Bu bir anlamda doğanın gizli hafızasıdır.
İnsan aklı bu gizemi çözmüş ve geriye dönük, geçmişi ölçebileceği radyometrik bir jeolojik saate sahip olmuştur.
Ancak radyometrik jeolojik saat, canlı kalıntıların tarihlenmesinde kullanılamaz.
Çok geçmeden Amerikalı fizikçi Willard Libby, günümüzde radyokarbon ya da karbon-14 tekniği olarak bilinen tarihlendirme tekniğini geliştirir ve 1960 Kimya Nobel Ödülünün sahibi olur.

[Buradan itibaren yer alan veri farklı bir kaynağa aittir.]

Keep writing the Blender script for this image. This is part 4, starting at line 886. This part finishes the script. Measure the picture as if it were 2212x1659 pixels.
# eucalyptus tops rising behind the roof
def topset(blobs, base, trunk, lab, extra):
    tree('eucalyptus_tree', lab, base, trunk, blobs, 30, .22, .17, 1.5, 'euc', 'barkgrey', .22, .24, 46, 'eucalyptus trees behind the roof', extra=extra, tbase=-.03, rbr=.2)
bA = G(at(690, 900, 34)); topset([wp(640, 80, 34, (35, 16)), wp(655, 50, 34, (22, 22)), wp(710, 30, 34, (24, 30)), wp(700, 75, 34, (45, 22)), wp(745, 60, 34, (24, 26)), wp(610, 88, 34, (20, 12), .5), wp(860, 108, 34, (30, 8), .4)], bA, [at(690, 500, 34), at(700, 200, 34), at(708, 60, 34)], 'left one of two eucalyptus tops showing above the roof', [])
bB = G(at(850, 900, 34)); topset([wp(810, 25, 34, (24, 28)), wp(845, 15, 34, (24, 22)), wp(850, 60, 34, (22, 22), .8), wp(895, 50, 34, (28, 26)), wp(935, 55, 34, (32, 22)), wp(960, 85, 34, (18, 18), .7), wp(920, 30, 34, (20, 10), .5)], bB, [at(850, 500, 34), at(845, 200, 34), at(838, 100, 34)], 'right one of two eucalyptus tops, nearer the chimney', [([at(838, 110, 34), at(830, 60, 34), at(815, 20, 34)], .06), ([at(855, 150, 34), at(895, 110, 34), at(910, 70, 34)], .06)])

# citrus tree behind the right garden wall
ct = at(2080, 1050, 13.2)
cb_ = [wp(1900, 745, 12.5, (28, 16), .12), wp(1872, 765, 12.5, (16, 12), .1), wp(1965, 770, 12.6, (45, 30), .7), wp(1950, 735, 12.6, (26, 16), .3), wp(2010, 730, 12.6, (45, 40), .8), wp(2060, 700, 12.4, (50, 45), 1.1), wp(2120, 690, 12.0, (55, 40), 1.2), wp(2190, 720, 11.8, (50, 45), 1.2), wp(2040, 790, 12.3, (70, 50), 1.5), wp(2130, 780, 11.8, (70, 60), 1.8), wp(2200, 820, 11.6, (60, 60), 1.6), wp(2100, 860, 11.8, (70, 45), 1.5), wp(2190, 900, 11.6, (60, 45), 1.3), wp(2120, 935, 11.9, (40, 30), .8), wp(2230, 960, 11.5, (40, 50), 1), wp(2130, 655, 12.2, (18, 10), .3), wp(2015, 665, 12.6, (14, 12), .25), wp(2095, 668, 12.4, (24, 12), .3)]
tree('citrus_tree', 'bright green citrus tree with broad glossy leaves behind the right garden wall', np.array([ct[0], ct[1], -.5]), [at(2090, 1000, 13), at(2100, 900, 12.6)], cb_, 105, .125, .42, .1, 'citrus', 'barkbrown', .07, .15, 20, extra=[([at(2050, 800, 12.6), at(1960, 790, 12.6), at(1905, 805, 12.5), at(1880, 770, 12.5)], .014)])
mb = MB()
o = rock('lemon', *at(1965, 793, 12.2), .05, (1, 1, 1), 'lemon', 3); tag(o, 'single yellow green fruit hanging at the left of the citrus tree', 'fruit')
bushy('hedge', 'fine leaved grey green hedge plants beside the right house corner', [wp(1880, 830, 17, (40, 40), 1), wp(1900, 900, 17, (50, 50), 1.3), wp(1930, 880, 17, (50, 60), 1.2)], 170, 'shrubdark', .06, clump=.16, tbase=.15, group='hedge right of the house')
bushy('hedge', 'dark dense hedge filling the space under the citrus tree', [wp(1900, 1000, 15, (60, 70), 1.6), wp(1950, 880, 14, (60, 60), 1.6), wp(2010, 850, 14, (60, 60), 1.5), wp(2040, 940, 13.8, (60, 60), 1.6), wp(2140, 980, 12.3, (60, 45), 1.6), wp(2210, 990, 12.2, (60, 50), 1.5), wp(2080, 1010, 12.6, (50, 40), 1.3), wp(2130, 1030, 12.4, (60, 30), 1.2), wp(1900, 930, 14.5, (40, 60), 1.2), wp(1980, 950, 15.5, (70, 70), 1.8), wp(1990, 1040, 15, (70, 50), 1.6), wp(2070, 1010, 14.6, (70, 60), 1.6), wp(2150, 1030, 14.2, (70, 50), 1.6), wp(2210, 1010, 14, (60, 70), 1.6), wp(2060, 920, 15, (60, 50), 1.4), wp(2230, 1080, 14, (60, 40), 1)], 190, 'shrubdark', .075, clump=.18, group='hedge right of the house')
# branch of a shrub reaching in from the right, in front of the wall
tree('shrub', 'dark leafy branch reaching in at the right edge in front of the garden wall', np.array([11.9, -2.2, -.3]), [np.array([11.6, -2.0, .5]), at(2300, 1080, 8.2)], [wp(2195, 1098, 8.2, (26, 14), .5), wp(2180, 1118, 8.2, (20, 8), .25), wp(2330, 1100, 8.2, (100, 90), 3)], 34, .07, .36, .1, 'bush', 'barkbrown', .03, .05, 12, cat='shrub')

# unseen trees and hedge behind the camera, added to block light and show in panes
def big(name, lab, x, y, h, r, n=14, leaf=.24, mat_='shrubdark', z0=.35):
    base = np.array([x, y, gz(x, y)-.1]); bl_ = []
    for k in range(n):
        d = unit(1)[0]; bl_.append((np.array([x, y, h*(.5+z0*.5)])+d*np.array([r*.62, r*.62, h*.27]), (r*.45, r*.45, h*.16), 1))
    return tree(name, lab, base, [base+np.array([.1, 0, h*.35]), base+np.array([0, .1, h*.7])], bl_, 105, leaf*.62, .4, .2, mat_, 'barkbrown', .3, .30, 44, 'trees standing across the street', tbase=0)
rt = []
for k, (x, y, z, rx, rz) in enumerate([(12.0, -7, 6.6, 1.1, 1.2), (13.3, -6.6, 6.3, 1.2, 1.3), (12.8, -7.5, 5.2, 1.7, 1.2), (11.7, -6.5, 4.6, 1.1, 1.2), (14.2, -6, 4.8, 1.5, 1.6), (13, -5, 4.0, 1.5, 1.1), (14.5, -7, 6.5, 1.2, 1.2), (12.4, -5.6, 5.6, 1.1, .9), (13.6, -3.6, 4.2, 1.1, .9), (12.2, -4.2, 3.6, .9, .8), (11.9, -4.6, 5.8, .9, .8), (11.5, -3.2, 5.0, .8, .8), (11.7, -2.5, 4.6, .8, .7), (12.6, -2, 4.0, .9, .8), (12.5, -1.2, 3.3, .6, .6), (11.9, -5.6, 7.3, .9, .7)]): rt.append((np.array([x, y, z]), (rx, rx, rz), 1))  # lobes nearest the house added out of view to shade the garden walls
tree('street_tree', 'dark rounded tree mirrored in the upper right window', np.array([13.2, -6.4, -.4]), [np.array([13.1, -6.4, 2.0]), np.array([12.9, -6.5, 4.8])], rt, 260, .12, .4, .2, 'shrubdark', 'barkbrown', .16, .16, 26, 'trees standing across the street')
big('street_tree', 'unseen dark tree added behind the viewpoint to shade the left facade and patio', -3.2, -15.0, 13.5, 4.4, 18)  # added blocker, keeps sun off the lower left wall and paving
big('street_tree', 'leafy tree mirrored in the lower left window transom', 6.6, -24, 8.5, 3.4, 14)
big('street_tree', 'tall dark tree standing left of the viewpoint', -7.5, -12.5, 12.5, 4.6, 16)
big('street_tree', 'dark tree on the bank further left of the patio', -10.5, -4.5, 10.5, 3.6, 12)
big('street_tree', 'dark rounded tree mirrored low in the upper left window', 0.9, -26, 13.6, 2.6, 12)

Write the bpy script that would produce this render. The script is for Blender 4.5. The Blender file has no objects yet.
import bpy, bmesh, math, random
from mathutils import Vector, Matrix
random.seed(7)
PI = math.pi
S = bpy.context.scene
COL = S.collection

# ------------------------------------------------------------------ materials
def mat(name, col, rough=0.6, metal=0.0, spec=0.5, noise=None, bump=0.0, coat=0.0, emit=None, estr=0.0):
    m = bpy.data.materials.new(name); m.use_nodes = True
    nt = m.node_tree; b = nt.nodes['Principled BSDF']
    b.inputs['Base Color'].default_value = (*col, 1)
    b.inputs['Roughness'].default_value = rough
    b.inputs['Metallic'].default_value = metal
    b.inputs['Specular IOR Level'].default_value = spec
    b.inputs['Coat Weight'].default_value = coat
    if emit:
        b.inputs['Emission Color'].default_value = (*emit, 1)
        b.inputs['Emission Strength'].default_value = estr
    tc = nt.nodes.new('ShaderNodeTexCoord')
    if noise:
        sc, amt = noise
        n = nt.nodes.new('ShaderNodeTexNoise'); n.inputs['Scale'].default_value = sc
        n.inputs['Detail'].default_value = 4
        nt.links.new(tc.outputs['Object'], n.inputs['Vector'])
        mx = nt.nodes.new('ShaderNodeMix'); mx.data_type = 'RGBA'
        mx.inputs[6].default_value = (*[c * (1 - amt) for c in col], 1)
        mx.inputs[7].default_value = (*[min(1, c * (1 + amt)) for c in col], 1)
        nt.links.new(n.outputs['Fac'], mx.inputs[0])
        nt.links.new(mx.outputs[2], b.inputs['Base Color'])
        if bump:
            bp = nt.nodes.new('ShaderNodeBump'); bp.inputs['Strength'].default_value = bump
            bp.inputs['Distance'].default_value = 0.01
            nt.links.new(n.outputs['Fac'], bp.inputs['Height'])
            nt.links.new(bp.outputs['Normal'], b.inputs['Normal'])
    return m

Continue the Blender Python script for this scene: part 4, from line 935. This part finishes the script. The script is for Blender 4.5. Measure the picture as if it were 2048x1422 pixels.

Bu tekniğin çıkış noktası, soluduğumuz havanın bir bileşeni olan radyoaktif C-14 atomunun bozunumuna dayanır ve canlı fosil kalıntıların yaşlandırılmasını mümkün kılar.
İçinde yaşadığımız doğal radyasyonun izlerini sürerek geliştirilen bu tarihlendirme teknikleri günümüzde geçmişin kültürel ve jeolojik yapısını anlamada en çok kabul gören ve en güvenilir teknikler olarak yerlerini koruyor.
Ve biz onları, modern zaman simyacılarına borçluyuz.